Nollekens and His Times/Volume 2/Ceracchi
CERACCHI.
During the time I was under the tuition of Mr. Nollekens, Signor Giuseppe Ceracchi, a Roman, often visited the studio. He came to England in 1773, with letters of recommendation from Nulty, a Sculptor at Rome; was employed by Carlini; and, when he first exhibited at the Royal Academy, his residence was stated to be at that artist's house, in King-square Court, now Carlisle-street, Soho-square.[1]

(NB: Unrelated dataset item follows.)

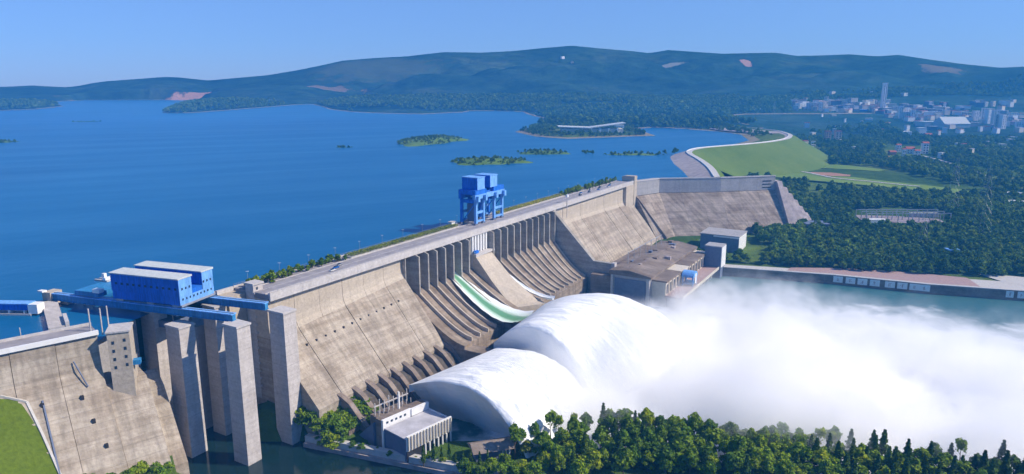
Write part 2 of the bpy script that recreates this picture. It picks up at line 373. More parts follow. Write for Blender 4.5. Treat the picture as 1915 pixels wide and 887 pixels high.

Mr. R. Adam, the architect, employed Ceracchi to model a basso-relievo, fourteen feet in length by six feet in height, of the Sacrifice of Bacchus, consisting of twenty figures, in Adams's composition,—a mixture of cement with oil, which is now called mastic, and similar to that used on the columns of the Theatre in the Hay-market,—for the back front of the house of Mr. Desenfans, in Portland-road; at whose decease it was sold by auction to the proprietors of Coade's Artificial Stone Manufactory in that part of the New Road called "Tottenham Court;" and it is very tastefully modelled. The bust of Sir Joshua Reynolds, sold by the figure-casters, Mr. Northcote informs me, was also modelled by Ceracchi. Baretti, in his "Guide through the Royal Academy," when describing the Strand front of Somerset House, thus speaks of him: "The two figures nearest the centre, were made by Signor Carlini; the two at the extremities, by Signor Ceracchi, an Italian Sculptor, who resided some time in London, whose abilities the architect (Sir William Chambers) wished to encourage and keep among us; but the little employment found in England for Sculptors, however excellent, frustrated his intentions." Ceracchi had, when I was taken to see him, very extensive premises at No. 76, Margaret-street, Cavendish-square; he was a short thin man, with a piercing black eye, and a very blue beard. He was the Honourable Mrs. Damer's master in Sculpture, as that lady declared to me herself.[2]
Ceracchi, highly gifted as he certainly was, met with so little encouragement in this country, that after disposing of his property in Margaret-street, he quitted England for Rome, where he continued to practise as a Sculptor until the breaking out of the French Revolution, when he became so violent a partizan and so desperate, that he was condemned to death as the leader of the conspirators connected with the infernal machine contrivance, and was guillotined at Paris in 1801. Ceracchi continued so frantic to the last, that he actually built himself a car, in which he was drawn to the place of execution in the habit of a Roman Emperor. David, the French Painter, with whom Ceracchi had lived in intimacy, was called to speak to his character; but he declared he knew nothing of him beyond his fame as a Sculptor.
- ↑ Soho-square was at one time called King's-square; and it is a curious fact, that King's-square-court, now Carlisle-street, was once called "Merry Andrew Street," as appears in a rare little view of Soho-square, in the possession of William Packer, Esq. of Great Baddow, Essex,—in which Monmouth House is to be seen.
- ↑ He modelled a statue of his pupil, which, since the decease of Lord Frederick Campbell, has been carved in marble, and placed in the Hall of the British Museum.